** Start GIVEN INFORMATION **

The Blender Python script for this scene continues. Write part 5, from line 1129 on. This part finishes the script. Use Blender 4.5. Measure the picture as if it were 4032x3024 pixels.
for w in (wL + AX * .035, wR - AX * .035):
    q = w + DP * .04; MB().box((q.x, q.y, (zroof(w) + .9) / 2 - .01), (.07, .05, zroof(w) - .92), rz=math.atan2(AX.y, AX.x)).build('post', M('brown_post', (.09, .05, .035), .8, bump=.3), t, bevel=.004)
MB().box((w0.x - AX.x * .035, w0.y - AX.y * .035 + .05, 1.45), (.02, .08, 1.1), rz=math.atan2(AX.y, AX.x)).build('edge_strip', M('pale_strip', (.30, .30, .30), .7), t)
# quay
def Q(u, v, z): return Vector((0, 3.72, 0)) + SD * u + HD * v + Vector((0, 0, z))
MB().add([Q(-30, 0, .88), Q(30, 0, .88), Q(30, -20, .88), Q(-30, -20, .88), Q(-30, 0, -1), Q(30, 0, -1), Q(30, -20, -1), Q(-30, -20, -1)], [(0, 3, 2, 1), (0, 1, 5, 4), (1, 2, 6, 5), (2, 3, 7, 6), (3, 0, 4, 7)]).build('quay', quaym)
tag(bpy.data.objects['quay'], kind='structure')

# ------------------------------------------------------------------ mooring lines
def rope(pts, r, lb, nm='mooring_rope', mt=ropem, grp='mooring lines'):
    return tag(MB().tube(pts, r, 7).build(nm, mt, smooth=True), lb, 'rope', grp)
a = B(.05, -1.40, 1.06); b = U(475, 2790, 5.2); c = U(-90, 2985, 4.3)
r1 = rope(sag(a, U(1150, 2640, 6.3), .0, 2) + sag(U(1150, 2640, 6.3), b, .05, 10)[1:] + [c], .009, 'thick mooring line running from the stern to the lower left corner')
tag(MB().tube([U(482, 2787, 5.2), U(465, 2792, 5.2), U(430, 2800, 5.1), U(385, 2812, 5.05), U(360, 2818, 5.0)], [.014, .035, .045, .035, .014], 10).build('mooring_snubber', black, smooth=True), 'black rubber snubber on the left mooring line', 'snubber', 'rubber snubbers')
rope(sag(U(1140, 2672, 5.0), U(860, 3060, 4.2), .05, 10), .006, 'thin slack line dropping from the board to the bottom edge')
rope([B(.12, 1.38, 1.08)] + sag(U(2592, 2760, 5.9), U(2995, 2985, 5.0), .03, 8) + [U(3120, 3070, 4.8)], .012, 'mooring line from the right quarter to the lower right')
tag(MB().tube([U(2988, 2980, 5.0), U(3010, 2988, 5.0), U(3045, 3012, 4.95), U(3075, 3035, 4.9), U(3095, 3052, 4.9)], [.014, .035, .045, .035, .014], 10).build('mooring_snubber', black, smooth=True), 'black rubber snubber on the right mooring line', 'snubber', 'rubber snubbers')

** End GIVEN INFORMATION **

TASK REQUIREMENTS: Repeat the material above in full, quoting it exactly.

RESPONSE TO THIS EXERCISE:
The Blender Python script for this scene continues. Write part 5, from line 1129 on. This part finishes the script. Use Blender 4.5. Measure the picture as if it were 4032x3024 pixels.
for w in (wL + AX * .035, wR - AX * .035):
    q = w + DP * .04; MB().box((q.x, q.y, (zroof(w) + .9) / 2 - .01), (.07, .05, zroof(w) - .92), rz=math.atan2(AX.y, AX.x)).build('post', M('brown_post', (.09, .05, .035), .8, bump=.3), t, bevel=.004)
MB().box((w0.x - AX.x * .035, w0.y - AX.y * .035 + .05, 1.45), (.02, .08, 1.1), rz=math.atan2(AX.y, AX.x)).build('edge_strip', M('pale_strip', (.30, .30, .30), .7), t)
# quay
def Q(u, v, z): return Vector((0, 3.72, 0)) + SD * u + HD * v + Vector((0, 0, z))
MB().add([Q(-30, 0, .88), Q(30, 0, .88), Q(30, -20, .88), Q(-30, -20, .88), Q(-30, 0, -1), Q(30, 0, -1), Q(30, -20, -1), Q(-30, -20, -1)], [(0, 3, 2, 1), (0, 1, 5, 4), (1, 2, 6, 5), (2, 3, 7, 6), (3, 0, 4, 7)]).build('quay', quaym)
tag(bpy.data.objects['quay'], kind='structure')

# ------------------------------------------------------------------ mooring lines
def rope(pts, r, lb, nm='mooring_rope', mt=ropem, grp='mooring lines'):
    return tag(MB().tube(pts, r, 7).build(nm, mt, smooth=True), lb, 'rope', grp)
a = B(.05, -1.40, 1.06); b = U(475, 2790, 5.2); c = U(-90, 2985, 4.3)
r1 = rope(sag(a, U(1150, 2640, 6.3), .0, 2) + sag(U(1150, 2640, 6.3), b, .05, 10)[1:] + [c], .009, 'thick mooring line running from the stern to the lower left corner')
tag(MB().tube([U(482, 2787, 5.2), U(465, 2792, 5.2), U(430, 2800, 5.1), U(385, 2812, 5.05), U(360, 2818, 5.0)], [.014, .035, .045, .035, .014], 10).build('mooring_snubber', black, smooth=True), 'black rubber snubber on the left mooring line', 'snubber', 'rubber snubbers')
rope(sag(U(1140, 2672, 5.0), U(860, 3060, 4.2), .05, 10), .006, 'thin slack line dropping from the board to the bottom edge')
rope([B(.12, 1.38, 1.08)] + sag(U(2592, 2760, 5.9), U(2995, 2985, 5.0), .03, 8) + [U(3120, 3070, 4.8)], .012, 'mooring line from the right quarter to the lower right')
tag(MB().tube([U(2988, 2980, 5.0), U(3010, 2988, 5.0), U(3045, 3012, 4.95), U(3075, 3035, 4.9), U(3095, 3052, 4.9)], [.014, .035, .045, .035, .014], 10).build('mooring_snubber', black, smooth=True), 'black rubber snubber on the right mooring line', 'snubber', 'rubber snubbers')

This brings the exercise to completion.